Charity Bank formally sheds charitable status

03 Jun 2013 News

Charity Bank ceased to be a charity at close of business on Friday following changes in European banking regulations that make it impossible for the body to continue as both a charity and a bank.

Charity Bank ceased to be a charity at close of business on Friday (31 May) following changes in European banking regulations that make it impossible for the body to continue as both a charity and a bank.

However, the Charity Commission has given its approval to the Bank’s proposals to continue operating as a bank and still secure its operation for charitable purposes.

This means that it ceases to be a charity but can continue to further the purposes for which it was established. It will retain its existing mission and charitable purpose and these will be enshrined in proposed new articles of association.

The Commission had been in discussions with Charity Bank, its principal shareholder Charities Aid Foundation, and the former Financial Services Authority (FSA) concerning recent amendments in banking legislation that necessitated Charity Bank to make changes to its articles in order to continue to operate as a bank.

Those article changes mean that while the Bank is no longer a charity, it continues to be owned largely by charities and used by them to achieve charitable purposes. To comply with charity law, certain property owned by Charity Bank must still be used for such a purpose, and on Friday its capital was transferred to CAF as principal shareholder, held on trust for the current charitable purposes. CAF also made a capital grant to the Bank as a social investment on the same day.

As a result of its change in status, Charity Bank’s ordinary shares are now capable of being counted as 'core tier one capital' under existing as well as proposed financial regulation. This put the Bank in a strong position to meet new capital requirements imposed on banking institutions.

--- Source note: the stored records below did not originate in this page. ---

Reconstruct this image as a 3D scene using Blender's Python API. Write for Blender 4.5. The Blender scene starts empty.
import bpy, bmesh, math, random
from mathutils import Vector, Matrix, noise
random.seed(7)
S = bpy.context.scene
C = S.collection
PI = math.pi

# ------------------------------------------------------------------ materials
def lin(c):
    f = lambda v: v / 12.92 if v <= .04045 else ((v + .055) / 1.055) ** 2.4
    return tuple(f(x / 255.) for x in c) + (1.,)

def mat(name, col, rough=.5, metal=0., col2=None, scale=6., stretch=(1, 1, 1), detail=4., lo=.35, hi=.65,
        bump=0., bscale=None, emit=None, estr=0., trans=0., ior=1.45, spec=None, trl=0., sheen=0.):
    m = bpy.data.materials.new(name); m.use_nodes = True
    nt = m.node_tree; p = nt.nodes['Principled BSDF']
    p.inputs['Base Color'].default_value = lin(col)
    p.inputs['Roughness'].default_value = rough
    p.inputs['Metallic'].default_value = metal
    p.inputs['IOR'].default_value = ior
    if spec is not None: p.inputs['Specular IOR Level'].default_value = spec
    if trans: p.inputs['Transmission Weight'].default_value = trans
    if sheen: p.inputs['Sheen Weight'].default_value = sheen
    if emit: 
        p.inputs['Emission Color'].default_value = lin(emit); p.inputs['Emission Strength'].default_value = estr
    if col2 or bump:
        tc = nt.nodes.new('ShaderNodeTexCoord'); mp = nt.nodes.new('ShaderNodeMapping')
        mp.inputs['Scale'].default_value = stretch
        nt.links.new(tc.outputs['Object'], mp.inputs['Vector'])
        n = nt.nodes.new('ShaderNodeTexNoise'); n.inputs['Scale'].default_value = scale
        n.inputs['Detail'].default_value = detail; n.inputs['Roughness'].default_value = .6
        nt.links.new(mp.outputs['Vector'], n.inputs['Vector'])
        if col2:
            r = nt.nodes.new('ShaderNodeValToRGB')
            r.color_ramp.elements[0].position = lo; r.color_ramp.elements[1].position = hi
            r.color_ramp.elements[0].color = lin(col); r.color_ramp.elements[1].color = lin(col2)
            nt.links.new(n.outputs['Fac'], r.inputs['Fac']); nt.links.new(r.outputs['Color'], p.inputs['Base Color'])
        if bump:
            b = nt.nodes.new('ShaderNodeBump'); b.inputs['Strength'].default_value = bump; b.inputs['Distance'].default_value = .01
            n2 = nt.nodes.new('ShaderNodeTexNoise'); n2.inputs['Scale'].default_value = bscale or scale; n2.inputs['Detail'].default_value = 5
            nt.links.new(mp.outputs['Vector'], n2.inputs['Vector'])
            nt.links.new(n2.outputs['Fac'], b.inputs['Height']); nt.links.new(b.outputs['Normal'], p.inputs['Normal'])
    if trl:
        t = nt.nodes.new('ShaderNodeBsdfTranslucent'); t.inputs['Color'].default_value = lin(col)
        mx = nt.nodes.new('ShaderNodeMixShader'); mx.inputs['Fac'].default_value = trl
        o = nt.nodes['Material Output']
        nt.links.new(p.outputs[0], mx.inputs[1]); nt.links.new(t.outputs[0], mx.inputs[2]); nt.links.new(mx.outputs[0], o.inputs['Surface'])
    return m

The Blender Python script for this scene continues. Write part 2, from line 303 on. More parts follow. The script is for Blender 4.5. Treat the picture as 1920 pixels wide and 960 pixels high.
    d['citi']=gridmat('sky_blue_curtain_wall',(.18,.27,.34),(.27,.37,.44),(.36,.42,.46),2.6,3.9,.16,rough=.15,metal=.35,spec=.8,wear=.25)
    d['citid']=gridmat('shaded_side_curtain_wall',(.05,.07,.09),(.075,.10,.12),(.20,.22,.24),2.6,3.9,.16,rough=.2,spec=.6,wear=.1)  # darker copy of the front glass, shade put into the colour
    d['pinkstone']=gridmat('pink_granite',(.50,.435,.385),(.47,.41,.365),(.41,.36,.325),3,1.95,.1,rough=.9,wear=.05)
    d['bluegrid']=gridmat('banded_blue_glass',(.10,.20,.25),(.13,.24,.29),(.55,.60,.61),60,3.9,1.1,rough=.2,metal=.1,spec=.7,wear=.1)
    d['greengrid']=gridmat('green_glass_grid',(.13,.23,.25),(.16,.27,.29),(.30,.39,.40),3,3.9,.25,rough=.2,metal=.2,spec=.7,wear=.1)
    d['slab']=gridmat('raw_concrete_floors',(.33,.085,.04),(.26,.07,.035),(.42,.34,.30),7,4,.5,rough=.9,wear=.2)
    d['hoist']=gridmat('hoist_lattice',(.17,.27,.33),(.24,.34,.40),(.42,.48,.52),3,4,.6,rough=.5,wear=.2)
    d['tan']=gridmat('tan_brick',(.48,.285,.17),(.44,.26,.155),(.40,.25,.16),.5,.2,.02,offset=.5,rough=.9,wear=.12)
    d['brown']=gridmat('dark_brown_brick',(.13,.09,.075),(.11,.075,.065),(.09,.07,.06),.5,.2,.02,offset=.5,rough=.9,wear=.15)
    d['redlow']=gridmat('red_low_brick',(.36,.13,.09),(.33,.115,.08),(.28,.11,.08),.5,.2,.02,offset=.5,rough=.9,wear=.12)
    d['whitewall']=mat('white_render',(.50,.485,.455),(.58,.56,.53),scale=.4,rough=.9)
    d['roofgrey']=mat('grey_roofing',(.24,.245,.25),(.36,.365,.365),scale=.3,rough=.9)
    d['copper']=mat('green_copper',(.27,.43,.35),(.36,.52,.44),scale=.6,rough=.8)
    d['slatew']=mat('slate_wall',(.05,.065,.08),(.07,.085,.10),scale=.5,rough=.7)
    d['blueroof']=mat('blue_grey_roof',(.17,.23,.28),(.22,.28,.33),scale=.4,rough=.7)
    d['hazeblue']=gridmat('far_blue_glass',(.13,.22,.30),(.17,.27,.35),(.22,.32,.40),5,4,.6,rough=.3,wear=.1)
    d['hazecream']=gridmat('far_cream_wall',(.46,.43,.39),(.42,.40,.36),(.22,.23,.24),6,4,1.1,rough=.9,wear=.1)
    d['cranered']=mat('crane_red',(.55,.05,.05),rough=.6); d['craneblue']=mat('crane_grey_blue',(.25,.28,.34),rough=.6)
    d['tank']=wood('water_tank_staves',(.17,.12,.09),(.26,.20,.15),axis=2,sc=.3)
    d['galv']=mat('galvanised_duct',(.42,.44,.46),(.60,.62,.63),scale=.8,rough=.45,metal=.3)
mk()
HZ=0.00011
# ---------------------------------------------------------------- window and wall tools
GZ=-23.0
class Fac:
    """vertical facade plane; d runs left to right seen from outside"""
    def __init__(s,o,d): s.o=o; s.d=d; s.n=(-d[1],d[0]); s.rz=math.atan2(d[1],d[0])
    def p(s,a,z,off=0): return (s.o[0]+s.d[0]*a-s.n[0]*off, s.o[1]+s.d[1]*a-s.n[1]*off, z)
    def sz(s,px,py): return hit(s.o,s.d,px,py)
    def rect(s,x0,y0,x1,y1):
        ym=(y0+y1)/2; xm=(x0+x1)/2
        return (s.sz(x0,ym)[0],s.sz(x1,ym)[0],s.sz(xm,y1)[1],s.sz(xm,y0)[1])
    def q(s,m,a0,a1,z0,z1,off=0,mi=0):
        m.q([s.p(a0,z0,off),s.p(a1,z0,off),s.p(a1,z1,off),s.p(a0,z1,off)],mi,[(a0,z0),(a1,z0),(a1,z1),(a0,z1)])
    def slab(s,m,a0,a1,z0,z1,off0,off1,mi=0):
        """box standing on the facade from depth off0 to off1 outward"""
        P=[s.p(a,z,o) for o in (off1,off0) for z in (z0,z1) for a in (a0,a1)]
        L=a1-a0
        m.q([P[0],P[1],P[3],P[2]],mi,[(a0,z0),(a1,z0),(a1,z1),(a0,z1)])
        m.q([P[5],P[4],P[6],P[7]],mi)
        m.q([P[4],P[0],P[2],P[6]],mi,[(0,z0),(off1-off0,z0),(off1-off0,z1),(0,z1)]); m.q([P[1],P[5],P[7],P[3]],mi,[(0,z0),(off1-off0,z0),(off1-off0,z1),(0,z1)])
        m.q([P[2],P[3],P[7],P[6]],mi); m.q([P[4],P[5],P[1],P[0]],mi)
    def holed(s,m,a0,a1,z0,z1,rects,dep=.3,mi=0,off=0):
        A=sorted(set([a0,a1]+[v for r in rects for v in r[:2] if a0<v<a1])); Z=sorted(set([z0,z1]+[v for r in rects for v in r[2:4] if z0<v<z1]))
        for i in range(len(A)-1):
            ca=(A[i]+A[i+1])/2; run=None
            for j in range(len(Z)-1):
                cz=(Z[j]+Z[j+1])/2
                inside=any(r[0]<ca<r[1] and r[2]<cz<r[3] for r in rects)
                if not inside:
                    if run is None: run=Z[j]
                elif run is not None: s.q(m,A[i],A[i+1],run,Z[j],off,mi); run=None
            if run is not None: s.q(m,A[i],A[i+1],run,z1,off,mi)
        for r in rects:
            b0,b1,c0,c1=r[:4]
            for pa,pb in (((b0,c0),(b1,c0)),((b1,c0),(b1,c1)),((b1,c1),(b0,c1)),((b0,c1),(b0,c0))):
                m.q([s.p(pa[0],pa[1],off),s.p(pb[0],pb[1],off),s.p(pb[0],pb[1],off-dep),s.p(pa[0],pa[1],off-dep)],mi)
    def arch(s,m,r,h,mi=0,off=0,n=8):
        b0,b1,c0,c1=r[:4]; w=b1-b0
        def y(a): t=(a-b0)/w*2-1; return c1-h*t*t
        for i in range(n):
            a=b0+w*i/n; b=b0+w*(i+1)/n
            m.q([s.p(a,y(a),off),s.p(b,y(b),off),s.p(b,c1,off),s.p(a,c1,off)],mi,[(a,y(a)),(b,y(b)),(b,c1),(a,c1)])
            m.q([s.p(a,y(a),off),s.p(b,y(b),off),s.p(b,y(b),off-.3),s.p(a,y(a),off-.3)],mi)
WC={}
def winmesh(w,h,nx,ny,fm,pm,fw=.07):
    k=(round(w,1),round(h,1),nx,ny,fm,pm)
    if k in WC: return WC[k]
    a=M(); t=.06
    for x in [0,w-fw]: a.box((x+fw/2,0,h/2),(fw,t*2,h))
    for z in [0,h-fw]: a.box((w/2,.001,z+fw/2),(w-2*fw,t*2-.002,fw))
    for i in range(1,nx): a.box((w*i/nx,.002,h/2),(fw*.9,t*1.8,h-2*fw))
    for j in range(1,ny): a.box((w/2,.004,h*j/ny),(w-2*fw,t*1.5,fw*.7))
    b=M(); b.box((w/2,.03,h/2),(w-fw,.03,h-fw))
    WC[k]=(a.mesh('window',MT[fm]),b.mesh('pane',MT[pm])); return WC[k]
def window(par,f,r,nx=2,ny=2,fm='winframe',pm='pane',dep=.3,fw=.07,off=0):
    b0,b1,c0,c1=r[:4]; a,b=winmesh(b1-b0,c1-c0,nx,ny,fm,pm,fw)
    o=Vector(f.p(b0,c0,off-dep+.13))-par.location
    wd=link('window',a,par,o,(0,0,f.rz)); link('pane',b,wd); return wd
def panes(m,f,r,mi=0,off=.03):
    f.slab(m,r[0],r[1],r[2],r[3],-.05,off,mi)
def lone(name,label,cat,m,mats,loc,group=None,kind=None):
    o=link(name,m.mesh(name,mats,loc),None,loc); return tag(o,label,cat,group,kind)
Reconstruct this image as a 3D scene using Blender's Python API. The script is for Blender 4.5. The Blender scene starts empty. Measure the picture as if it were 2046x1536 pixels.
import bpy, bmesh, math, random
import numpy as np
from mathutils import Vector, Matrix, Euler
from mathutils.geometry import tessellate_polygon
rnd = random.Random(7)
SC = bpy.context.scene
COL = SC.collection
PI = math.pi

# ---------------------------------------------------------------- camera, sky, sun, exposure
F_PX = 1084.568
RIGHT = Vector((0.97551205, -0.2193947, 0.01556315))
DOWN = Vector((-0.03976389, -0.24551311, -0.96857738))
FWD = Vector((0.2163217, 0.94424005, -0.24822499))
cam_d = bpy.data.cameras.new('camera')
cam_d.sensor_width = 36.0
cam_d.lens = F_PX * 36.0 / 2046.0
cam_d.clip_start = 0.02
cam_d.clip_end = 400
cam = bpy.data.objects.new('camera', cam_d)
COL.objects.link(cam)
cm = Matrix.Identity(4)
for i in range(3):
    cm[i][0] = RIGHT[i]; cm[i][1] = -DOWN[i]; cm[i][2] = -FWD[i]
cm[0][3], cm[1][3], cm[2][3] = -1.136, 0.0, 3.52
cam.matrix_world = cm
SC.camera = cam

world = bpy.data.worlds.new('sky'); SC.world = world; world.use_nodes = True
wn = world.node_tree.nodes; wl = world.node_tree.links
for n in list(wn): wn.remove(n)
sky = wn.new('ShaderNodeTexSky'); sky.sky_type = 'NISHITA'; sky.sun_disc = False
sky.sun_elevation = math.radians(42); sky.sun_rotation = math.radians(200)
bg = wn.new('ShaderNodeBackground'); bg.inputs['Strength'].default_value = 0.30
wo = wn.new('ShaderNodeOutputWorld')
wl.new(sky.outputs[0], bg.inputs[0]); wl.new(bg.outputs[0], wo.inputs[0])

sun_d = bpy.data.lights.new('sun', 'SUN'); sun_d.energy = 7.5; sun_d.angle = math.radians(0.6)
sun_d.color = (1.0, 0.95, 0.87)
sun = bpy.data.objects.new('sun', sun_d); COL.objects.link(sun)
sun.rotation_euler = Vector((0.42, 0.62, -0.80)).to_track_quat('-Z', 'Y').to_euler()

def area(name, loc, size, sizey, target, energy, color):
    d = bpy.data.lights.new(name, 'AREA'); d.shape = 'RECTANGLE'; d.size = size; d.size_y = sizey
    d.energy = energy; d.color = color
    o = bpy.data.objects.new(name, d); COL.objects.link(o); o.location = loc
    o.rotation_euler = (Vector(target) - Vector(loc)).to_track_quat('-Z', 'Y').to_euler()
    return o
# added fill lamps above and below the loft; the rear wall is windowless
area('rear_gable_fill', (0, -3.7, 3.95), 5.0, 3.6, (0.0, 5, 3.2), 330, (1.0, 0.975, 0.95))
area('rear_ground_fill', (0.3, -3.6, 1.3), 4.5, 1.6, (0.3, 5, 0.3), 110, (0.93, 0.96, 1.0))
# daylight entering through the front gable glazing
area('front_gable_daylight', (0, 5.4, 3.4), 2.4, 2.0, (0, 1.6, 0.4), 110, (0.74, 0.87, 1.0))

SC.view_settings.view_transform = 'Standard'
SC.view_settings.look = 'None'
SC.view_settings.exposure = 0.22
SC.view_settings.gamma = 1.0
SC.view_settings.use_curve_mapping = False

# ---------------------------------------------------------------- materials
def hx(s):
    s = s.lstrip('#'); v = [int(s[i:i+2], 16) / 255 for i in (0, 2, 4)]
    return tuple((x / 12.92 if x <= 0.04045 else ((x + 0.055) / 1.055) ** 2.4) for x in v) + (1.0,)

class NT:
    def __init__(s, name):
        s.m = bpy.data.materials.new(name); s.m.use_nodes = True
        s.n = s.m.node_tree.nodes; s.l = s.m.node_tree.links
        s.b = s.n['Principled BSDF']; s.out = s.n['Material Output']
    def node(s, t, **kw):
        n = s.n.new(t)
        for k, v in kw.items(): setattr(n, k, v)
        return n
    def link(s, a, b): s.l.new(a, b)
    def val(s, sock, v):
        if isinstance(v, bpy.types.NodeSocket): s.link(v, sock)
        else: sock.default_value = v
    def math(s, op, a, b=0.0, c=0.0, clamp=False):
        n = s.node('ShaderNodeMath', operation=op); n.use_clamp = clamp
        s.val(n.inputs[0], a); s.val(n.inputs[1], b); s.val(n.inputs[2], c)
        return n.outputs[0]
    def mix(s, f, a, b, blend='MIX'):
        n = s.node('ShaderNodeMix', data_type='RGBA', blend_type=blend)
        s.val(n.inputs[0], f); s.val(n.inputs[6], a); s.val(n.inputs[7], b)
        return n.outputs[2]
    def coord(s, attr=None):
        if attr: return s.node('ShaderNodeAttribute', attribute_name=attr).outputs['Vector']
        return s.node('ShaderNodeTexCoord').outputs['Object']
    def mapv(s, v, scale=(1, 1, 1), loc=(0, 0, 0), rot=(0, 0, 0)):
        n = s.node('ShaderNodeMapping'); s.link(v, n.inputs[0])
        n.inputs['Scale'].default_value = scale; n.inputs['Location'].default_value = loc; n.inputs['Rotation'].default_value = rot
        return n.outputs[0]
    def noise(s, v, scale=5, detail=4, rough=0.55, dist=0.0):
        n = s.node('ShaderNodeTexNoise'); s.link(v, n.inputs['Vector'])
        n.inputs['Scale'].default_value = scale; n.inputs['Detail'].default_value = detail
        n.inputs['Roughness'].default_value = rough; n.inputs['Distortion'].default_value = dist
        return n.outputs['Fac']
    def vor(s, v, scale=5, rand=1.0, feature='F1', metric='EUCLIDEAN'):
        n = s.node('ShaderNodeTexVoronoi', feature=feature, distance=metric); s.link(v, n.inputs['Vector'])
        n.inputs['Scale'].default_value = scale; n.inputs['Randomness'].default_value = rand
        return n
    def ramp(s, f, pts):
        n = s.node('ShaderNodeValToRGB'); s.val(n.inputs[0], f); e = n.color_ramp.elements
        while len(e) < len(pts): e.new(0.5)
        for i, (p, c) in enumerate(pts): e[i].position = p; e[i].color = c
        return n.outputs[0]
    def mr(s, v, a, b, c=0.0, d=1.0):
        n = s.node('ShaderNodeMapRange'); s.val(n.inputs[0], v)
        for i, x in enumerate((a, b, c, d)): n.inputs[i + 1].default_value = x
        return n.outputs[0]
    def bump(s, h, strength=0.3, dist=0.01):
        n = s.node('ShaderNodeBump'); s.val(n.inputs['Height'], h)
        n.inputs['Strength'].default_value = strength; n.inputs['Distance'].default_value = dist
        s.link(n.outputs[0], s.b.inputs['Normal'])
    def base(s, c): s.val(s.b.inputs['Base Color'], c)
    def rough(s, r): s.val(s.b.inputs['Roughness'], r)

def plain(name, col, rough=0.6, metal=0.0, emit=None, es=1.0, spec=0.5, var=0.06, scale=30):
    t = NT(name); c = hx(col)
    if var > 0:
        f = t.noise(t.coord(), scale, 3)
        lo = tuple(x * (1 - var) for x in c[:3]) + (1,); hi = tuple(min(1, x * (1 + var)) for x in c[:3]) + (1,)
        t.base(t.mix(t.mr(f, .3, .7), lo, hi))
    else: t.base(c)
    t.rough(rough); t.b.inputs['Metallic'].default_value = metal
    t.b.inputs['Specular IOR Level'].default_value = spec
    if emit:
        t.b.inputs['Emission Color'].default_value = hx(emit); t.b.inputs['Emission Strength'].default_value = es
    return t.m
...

Commission: Charity Bank 'a unique case'

Kenneth Dibble, chief legal adviser to the Charity Commission, described this case as having “specific and unique circumstances”, and said that it was in the interests of enabling the furtherance of the charitable purposes of Charity Bank to agree the changes in Charity Bank’s articles.

“Our primary concern is the protection of charitable assets and ensuring that these are used for their existing charitable purposes,” said Dibble. “We believe that this approach is not only in the interests of the furtherance of Charity Bank’s former charitable purposes, but is also in the interests of charities that benefit from its services. The closure of Charity Bank would have represented the loss of a useful resource for the furtherance of charitable purposes more generally.

“This unique case demonstrates our commitment as regulator to maintain the wider public interest in charities by being innovative in the way in which we both registered Charity Bank in the first instance, but also have now sought to protect its charitable assets, something other bodies may not have applied the time or effort to do.”
 
Last month the founder and former chief executive of Charity Bank Malcolm Hayday described the need for the change as “sad”, but said he was pleased that the Bank would be able to carry on its mission despite a change in legal form.

Charity Bank’s income for the last financial year was £4.9m. It was the only operational bank that also had charity status, registered as a charity in 2002.

The Bank was recently chosen by the Big Lottery Fund to deliver its £10m social investment fund for small organisations.